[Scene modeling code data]

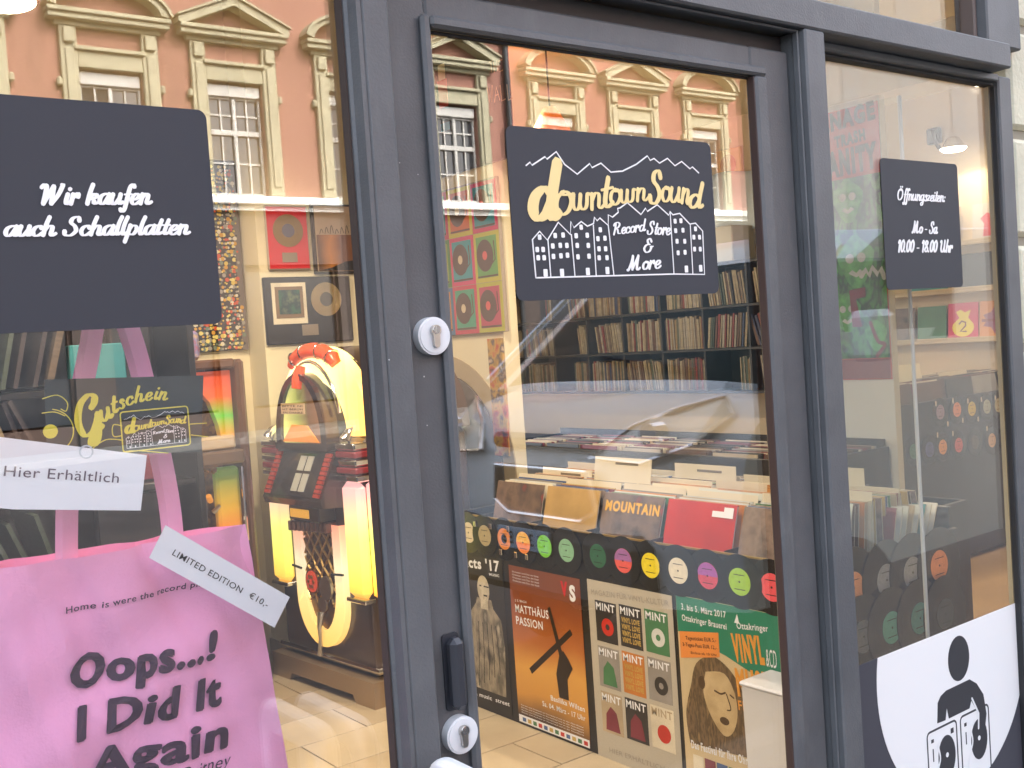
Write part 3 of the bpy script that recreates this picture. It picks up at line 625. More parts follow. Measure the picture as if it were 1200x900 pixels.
def sleeve(x, y, z, lean, col, label, group=None, t=.004, hgt=.31, wid=.31, rz=0., name='record_sleeve'):
    key = (col, t, hgt, wid)
    if key not in SLM: SLM[key] = sleeve_mesh(name, t, SM[col], EDGE, hgt, wid)
    o = bpy.data.objects.new(name, SLM[key]); C.objects.link(o); o.location = (x, y, z); o.rotation_euler = (0, lean, rz)
    return tag(o, label, 'record', group)
colsY = [.765, 1.096, 1.428, 1.76, 2.09]
colN = ['nearest the street', 'behind the red sleeve', 'behind the amber-lettered sleeve', 'behind the kraft sleeve', 'farthest from the street']
# showpieces: first sleeves of each column, leaning away from the street side
sleeve(2.58, 1.105, .668, R(17), 'red', 'bright red record sleeve with a white sticker, front of its column', t=.006)
o = tag(MB().prism([(0, 0), (.09, 0), (.09, .035), (.05, .035), (.05, .02), (0, .02)], (2.6540, 1.05, .922), XP, .0008).build('price_sticker', PAPER), 'white price sticker on the corner of the red sleeve', 'sticker'); o.rotation_euler = (0, R(17), 0)
sleeve(2.58, .77, .668, R(18), 'mottled', 'mottled brown picture sleeve, nearest front record at the right end', t=.006)
sleeve(2.58, 1.44, .668, R(18), 'darkpic', 'dark picture sleeve with yellow block lettering, left of the red sleeve', t=.006)
q = C.objects[-1]
t_ = MB(); text(t_, 'MOUNTAIN', (-.14, .245), (.14, .245), .035, (0, 0, 0), XP, .05); t_.build('lettering', mat('amber_print', (.75, .42, .03), .5), None)
tq = C.objects[-1]; tq.data.transform(Matrix.Identity(4)); tq.location = (tq.location.x-0, tq.location.y, tq.location.z); tq.parent = q
sleeve(2.58, 1.765, .668, R(16), 'kraft', 'plain kraft brown sleeve with a round hole showing', t=.006)
hq = C.objects[-1]
MB().disc(0, .035, .035, (-.0008, 0, 0), XP, .0008, 24).build('centre_hole', BLACK, None); C.objects[-1].location = (-.001, 0, .0); hq2 = C.objects[-1]; hq2.location = (-.001, 0, .001); hq2.parent = hq
sleeve(2.58, 2.09, .668, R(15), 'darkpic', 'dark brown shrink-wrapped sleeve with a red corner, fourth column back')
# the packed rows behind, leaning both ways, with cream divider cards
kinds = ['grey', 'brown', 'tan', 'dark', 'cream', 'ochre', 'wine', 'blue', 'pale', 'mottled', 'green', 'orange']
G1 = 'records packed in the counter by the door'
for ci, y in enumerate(colsY):
    x = 2.61; n = 0
    while x < 3.22:
        le = R(14)-R(24)*(x-2.63)/.6+random.uniform(-.03, .03)
        if n % 9 == 4:
            hh = random.uniform(.325, .345)
            key = ('card', round(hh, 2))
            if key not in SLM: SLM[key] = sleeve_mesh('divider_card', .0018, CARD, CARD, hh, .318)
            o = bpy.data.objects.new('divider_card', SLM[key]); C.objects.link(o); o.location = (x, y+random.uniform(-.004, .004), .662); o.rotation_euler = (0, le, 0)
            tag(o, 'cream divider card among the records in the door counter, column %s' % colN[ci], 'divider card', 'divider cards in the counter by the door'); x += .004
        else:
            sleeve(x, y+random.uniform(-.004, .004), .664, le, random.choice(kinds), 'record packed upright in the door counter, column %s' % colN[ci], G1, t=random.choice((.004, .006)), wid=random.choice((.305, .31, .312)))
            x += random.uniform(.016, .03)
        n += 1
def card(x, y, z0, le, h, w_, label, m_=CARD, txt=None):
    b = MB(); b.box(0, .002, -w_/2, w_/2, 0, h)
    me_o = b.build('divider_card', m_, None, origin=(0, 0, 0)); me_o.location = (x, y, z0); me_o.rotation_euler = (0, le, 0); tag(me_o, label, 'divider card')
    t_ = MB(); t_.box(-.0009, -.0003, -w_*.28, w_*.12, h-.028, h-.019); k = t_.build('typed_line', mat('typed_grey', (.2, .17, .13), .6), None, origin=(0, 0, 0)); k.parent = me_o
    return me_o
card(2.80, 1.69, .66, R(9), .41, .32, 'tall cream divider card standing highest in the middle of the counter')
card(2.83, 2.05, .66, R(8), .345, .318, 'cream divider card near the far end of the counter by the wall')
card(3.02, 1.42, .66, R(2), .37, .31, 'cream divider card just right of the tallest one')
card(3.08, .93, .66, R(0), .385, .36, 'wide cream divider card at the back of the street end of the counter')
card(2.72, 1.31, .664, R(14), .335, .318, 'cream divider card directly behind the red sleeve')
card(2.70, 1.06, .664, R(14), .335, .318, 'pale divider card behind the right edge of the red sleeve', mat('pale_card', (.66, .7, .66), .5))
card(2.68, .74, .664, R(18), .335, .3, 'pale green-white divider card behind the mottled brown sleeve', mat('pale_card', (.66, .7, .66), .5))
sleeve(2.86, .86, .69, R(8), 'orangepic', 'orange shrink-wrapped sleeve sticking up at the right of the counter', t=.006)
# vinyl singles pinned along the top of the counter front
VIN = mat('black_vinyl', (.012, .012, .013), .22, bump=(300, .05))
VIN2 = bpy.data.materials['black_vinyl']
def single(y, z, cols, label, x=2.5485, r=.0875, fr_=XP, org=None, lr=.5):
    org = org or (x, 0, 0); u = -y if fr_ is XP else y
    base = Vector(org)
    b = MB(); b.disc(u, z, r, base, fr_, .0018, 40)
    for q_ in (.95, .86, .78, .7, .62): b.disc(u, z, r*q_, base, fr_, .0022, 40, hole=.985)
    o = tag(b.build('vinyl_single', VIN), label, 'record')
    l = MB(); nrm = Vector(fr_[2]); R_ = r*lr
    if len(cols) == 1: l.disc(u, z, R_, base+nrm*.0018, fr_, .0007, 28)
    elif cols[1] == 'ring': l.disc(u, z, R_, base+nrm*.0018, fr_, .0007, 28, hole=.45)
    else:
        l.disc(u, z, R_, base+nrm*.0018, fr_, .0007, 28, k=0)
        P = [(u+R_*.99*math.cos(R(a)), z+R_*.99*math.sin(R(a))) for a in range(0, 181, 12)]
        l.prism(P, base+nrm*.0025, fr_, .0003, 1)
    ms = [mat('label_%02d%02d%02d' % tuple(int(c*99) for c in k), k, .4, nz=(60, .1)) for k in cols if k != 'ring']
    lo = l.build('label', ms, o)
    i = MB(); i.disc(u, z, .0035, base+nrm*.0029, fr_, .0004, 12)
    for a in (-.55, .5): i.box(*(sorted((base.x+nrm.x*.0028-(.0002), base.x+nrm.x*.0031)) if fr_ is XP else sorted((u-R_*.5, u+R_*.5))), *(sorted((y-R_*.5, y+R_*.5)) if fr_ is XP else sorted((base.y-.0031, base.y-.0028))), z+a*R_-.0012, z+a*R_+.0012)
    i.build('label_print', BLACK, lo)
    return o
sc_ = [(2.328, [(.72, .62, .45)], 'single with a cream label, farthest left in the row on the counter front'), (2.209, [(.42, .34, .2)], 'single with a tan label, second in the row on the counter front'),
 (2.079, [(.75, .25, .04), 'ring'], 'single with an orange ring label and open centre, on the counter front'), (1.951, [(.85, .25, .06), (.85, .5, .1)], 'single with an orange and amber label on the counter front'),
 (1.821, [(.2, .62, .06)], 'single with a bright green label on the counter front'), (1.688, [(.25, .5, .32)], 'single with a pale-rimmed green label on the counter front'),
 (1.514, [(.03, .13, .07)], 'single with a dark green label on the counter front'), (1.379, [(.8, .12, .1), (.35, .15, .4)], 'single with a red label turning violet at the top'),
 (1.246, [(.85, .7, .03)], 'single with a plain yellow label on the counter front'), (1.114, [(.78, .74, .62)], 'single with a white label above the pale magazine poster edge'),
 (.986, [(.65, .08, .15), (.4, .12, .5)], 'single with a crimson and purple label on the counter front'), (.851, [(.35, .62, .05)], 'single with a lime green label above the concert poster'),
 (.727, [(.85, .1, .12)], 'single with a pinkish red label, nearest the door frame')]
for i, (y, c_, lab) in enumerate(sc_):
    o = single(y, .756-.0005*i, c_, lab, x=2.5488+(-.0024 if i % 2 else 0))
for i, y in enumerate((2.27, 2.16, 2.04, 2.27-.17, 2.0, 1.93)):
    z = .8 if i < 3 else .70
    tag(MB().bbox(2.538, 2.546, y-.009, y+.009, z-.012, z+.012, .002).build('clip', CHROME), 'small chrome clip holding the singles on the counter front', 'clip', 'chrome clips on the counter front')
# posters on the counter front
def poster(name, y1, y0, z0, z1, m_, label, x=2.549):
    "y1 = left edge seen from the shop (far), y0 = right edge (near)"
    return tag(MB().box(x-.0012, x, y0, y1, z0, z1).build(name, m_), label, 'poster')
PX = (2.5476, 0, 0)
def u_(y): return -y
PBW = blotch_mat('sepia_photo', [(.05, .045, .035), (.35, .3, .22), (.1, .09, .07), (.62, .55, .42)], 12, .5, (1, 1, .5))
PBL = blotch_mat('sepia_light', [(.35, .3, .22), (.62, .56, .43), (.45, .4, .3), (.7, .63, .5)], 14, .5)
p1 = poster('concert_poster', 2.43, 2.105, .02, .668, mat('poster_black', (.02, .018, .016), .45), 'dark poster with a sepia singer photograph, far left on the counter front')
b = MB(); text(b, "Acts '17", (u_(2.40), .605), (u_(2.125), .615), .042, PX, XP, .035); text(b, 'MUSIC', (u_(2.2), .59), (u_(2.13), .592), .01, PX, XP, .02)
text(b, 'live music  street', (u_(2.4), .05), (u_(2.12), .058), .017, PX, XP, .02); b.build('lettering', PAPER, p1)
b = MB(); b.prism([(u_(2.36), .09), (u_(2.37), .3), (u_(2.35), .42), (u_(2.31), .46), (u_(2.3), .485), (u_(2.2), .485), (u_(2.19), .45), (u_(2.14), .41), (u_(2.125), .3), (u_(2.14), .09)], PX, XP, .0004); b.build('jacket', PBW, p1)
b = MB(); b.disc(u_(2.25), .525, .042, (PX[0]-.0004, 0, 0), XP, .0004, 24, r2=.058); b.prism([(u_(2.275), .44), (u_(2.225), .44), (u_(2.225), .5), (u_(2.275), .5)], (PX[0]-.0004, 0, 0), XP, .0003); b.build('face', PBL, p1)
b = MB(); b.box(PX[0]-.0012, PX[0]-.0008, 2.21, 2.245, .535, .541); b.box(PX[0]-.0012, PX[0]-.0008, 2.225, 2.25, .496, .503); b.box(PX[0]-.0012, PX[0]-.0008, 2.262, 2.275, .535, .541)
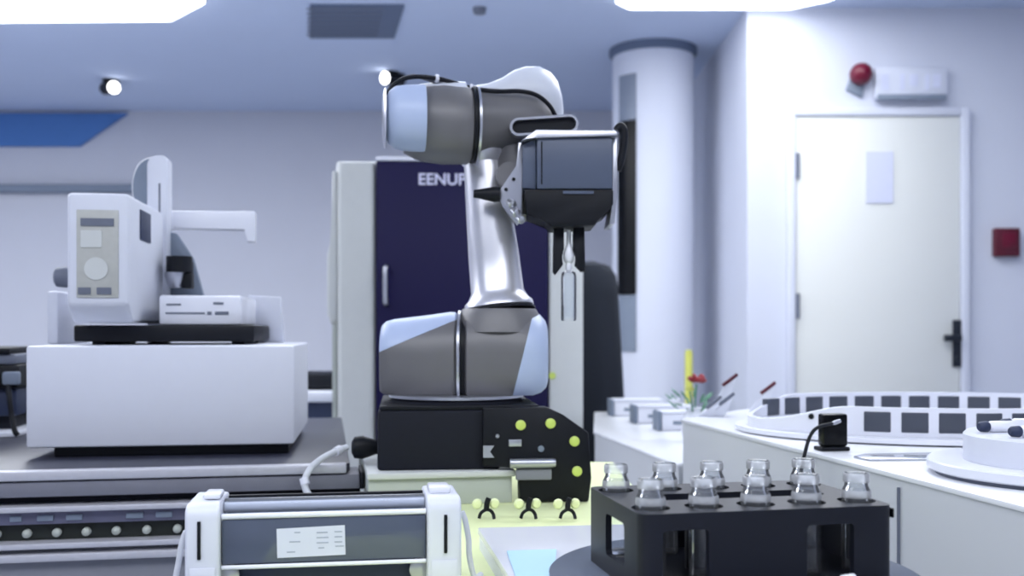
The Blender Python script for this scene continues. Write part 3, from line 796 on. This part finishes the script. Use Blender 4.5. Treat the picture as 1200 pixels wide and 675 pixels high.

TASK
Filter for "Write". Return all lines that hold it.

WRITTEN ANSWER
Write part 3 of the bpy script that recreates this picture. It picks up at line 625. More parts follow. Measure the picture as if it were 1200x900 pixels.
The Blender Python script for this scene continues. Write part 3, from line 796 on. This part finishes the script. Use Blender 4.5. Treat the picture as 1200 pixels wide and 675 pixels high.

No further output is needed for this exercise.